* _THE EXERCISE_
Starting at the top of the listing, extract every line up to and including the one with "SC.camera = cam". Pictures stay out of the copy.
* begin *
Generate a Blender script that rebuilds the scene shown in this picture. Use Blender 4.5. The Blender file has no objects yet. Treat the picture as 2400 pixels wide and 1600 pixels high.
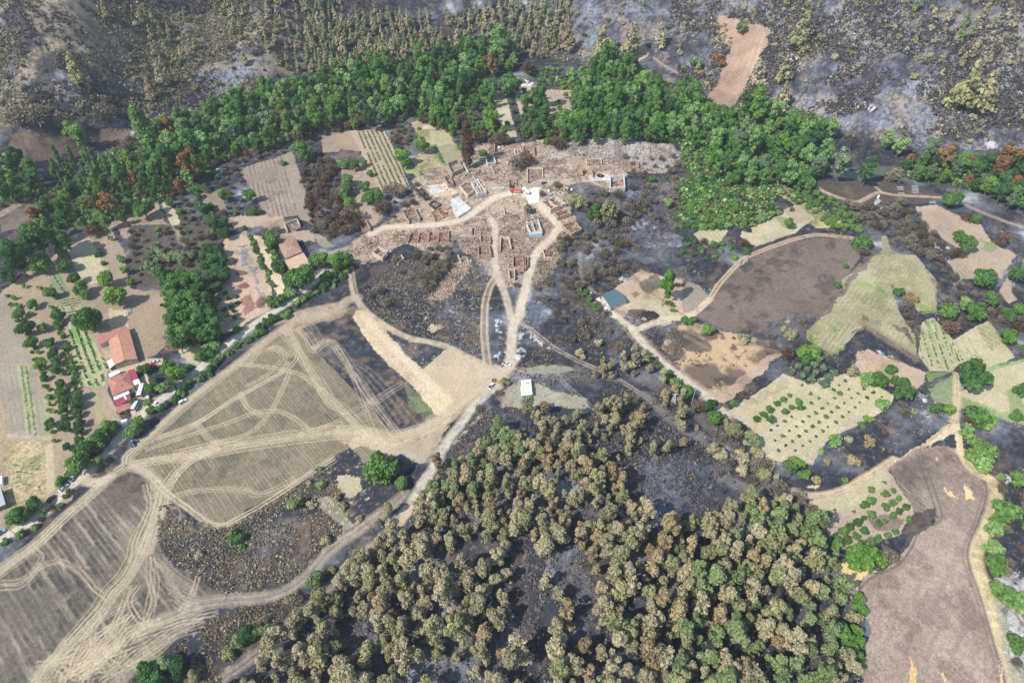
import bpy, math, random
import numpy as np
from mathutils import Vector, Matrix
random.seed(7)
RNG = np.random.default_rng(11)
SC = bpy.context.scene
COL = SC.collection

# ---------------------------------------------------------------- camera
CAM_Z, PITCH, FOC = 285.0, math.radians(45.0), 1600.0      # focal length in photo pixels (photo 2400 x 1600)
cam_data = bpy.data.cameras.new('drone_camera')
cam = bpy.data.objects.new('drone_camera', cam_data)
COL.objects.link(cam)
cam.location = (0, 0, CAM_Z)
cam.rotation_euler = (math.pi / 2 - PITCH, 0, 0)
cam_data.sensor_width = 36.0
cam_data.lens = 24.0
cam_data.clip_start = 1.0
cam_data.clip_end = 6000.0
SC.camera = cam

# ---------------------------------------------------------------- sky, sun, exposure
SUN_EL, SUN_DIR = math.radians(47.0), math.radians(36.0)      # shadows run 36 degrees off +X towards +Y
world = bpy.data.worlds.new('World')
SC.world = world
world.use_nodes = True
wn = world.node_tree
wn.nodes.clear()
sky = wn.nodes.new('ShaderNodeTexSky')
sky.sky_type = 'NISHITA'
sky.sun_disc = False
sky.sun_elevation = SUN_EL
sky.altitude = 600
sky.sun_rotation = math.radians(270.0) - SUN_DIR
bg = wn.nodes.new('ShaderNodeBackground')
bg.inputs['Strength'].default_value = 0.15
wo = wn.nodes.new('ShaderNodeOutputWorld')
wn.links.new(sky.outputs[0], bg.inputs[0])
wn.links.new(bg.outputs[0], wo.inputs[0])
sun_data = bpy.data.lights.new('sun', 'SUN')
sun_data.energy = 4.3
sun_data.angle = math.radians(0.5)
sun_data.color = (1.0, 0.94, 0.84)
sun = bpy.data.objects.new('sun', sun_data)
COL.objects.link(sun)
ld = Vector((math.cos(SUN_EL) * math.cos(SUN_DIR), math.cos(SUN_EL) * math.sin(SUN_DIR), -math.sin(SUN_EL)))
sun.rotation_euler = ld.to_track_quat('-Z', 'Y').to_euler()
sun.location = (-400, -300, 600)
SC.view_settings.view_transform = 'Standard'
SC.view_settings.look = 'None'
SC.view_settings.gamma = 1.0
SC.view_settings.exposure = 0.47
SC.view_settings.use_curve_mapping = False
SC.render.engine = 'CYCLES'
SC.cycles.max_bounces = 4
SC.cycles.diffuse_bounces = 2
SC.cycles.glossy_bounces = 2
SC.cycles.transparent_max_bounces = 4

# ---------------------------------------------------------------- noise
_TAB = RNG.random(65536).astype(np.float32)
def vnoise(x, y, s, seed=0):
    x = np.asarray(x, np.float32) / s + seed * 17.31; y = np.asarray(y, np.float32) / s + seed * 9.17
    xi = np.floor(x).astype(np.int64); yi = np.floor(y).astype(np.int64)
    fx = x - xi; fy = y - yi
    fx = fx * fx * (3 - 2 * fx); fy = fy * fy * (3 - 2 * fy)
    def h(a, b): return _TAB[(a * 1619 + b * 31337 + seed * 6971 + (a * b) % 7919) & 65535]
    a = h(xi, yi); b = h(xi + 1, yi); c = h(xi, yi + 1); d = h(xi + 1, yi + 1)
    return a + (b - a) * fx + (c - a) * fy + (a - b - c + d) * fx * fy
def fbm(x, y, s, seed=0, n=4):
    r = 0; w = 0.5; t = 0
    for i in range(n):
        r = r + w * vnoise(x, y, s / 2 ** i, seed + i); t += w; w *= 0.55
    return r / t
def sstep(a, b, v):
    t = np.clip((v - a) / (b - a), 0, 1); return t * t * (3 - 2 * t)

# ---------------------------------------------------------------- photo point -> world
TILES = {'A': (0, 0), 'B': (800, 0), 'C': (1600, 0), 'D': (0, 534), 'E': (800, 534), 'F': (1600, 534), 'G': (0, 1066), 'H': (800, 1066), 'I': (1600, 1066)}
def T(tile, pts):
    ox, oy = TILES[tile]
    return [(ox + x / 2.936, oy + y / 2.936) for x, y in pts]
def rays(p):
    p = np.asarray(p, float).reshape(-1, 2)
    u = (p[:, 0] - 1200) / FOC; v = (800 - p[:, 1]) / FOC
    c, s = math.cos(PITCH), math.sin(PITCH)
    return np.stack([u, c + s * v, -s + c * v], 1)
def flat(p):
    d = rays(p); t = -CAM_Z / d[:, 2]
    return np.stack([d[:, 0] * t, d[:, 1] * t], 1)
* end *
* _FINAL ANSWER_
Generate a Blender script that rebuilds the scene shown in this picture. Use Blender 4.5. The Blender file has no objects yet. Treat the picture as 2400 pixels wide and 1600 pixels high.
import bpy, math, random
import numpy as np
from mathutils import Vector, Matrix
random.seed(7)
RNG = np.random.default_rng(11)
SC = bpy.context.scene
COL = SC.collection

# ---------------------------------------------------------------- camera
CAM_Z, PITCH, FOC = 285.0, math.radians(45.0), 1600.0      # focal length in photo pixels (photo 2400 x 1600)
cam_data = bpy.data.cameras.new('drone_camera')
cam = bpy.data.objects.new('drone_camera', cam_data)
COL.objects.link(cam)
cam.location = (0, 0, CAM_Z)
cam.rotation_euler = (math.pi / 2 - PITCH, 0, 0)
cam_data.sensor_width = 36.0
cam_data.lens = 24.0
cam_data.clip_start = 1.0
cam_data.clip_end = 6000.0
SC.camera = cam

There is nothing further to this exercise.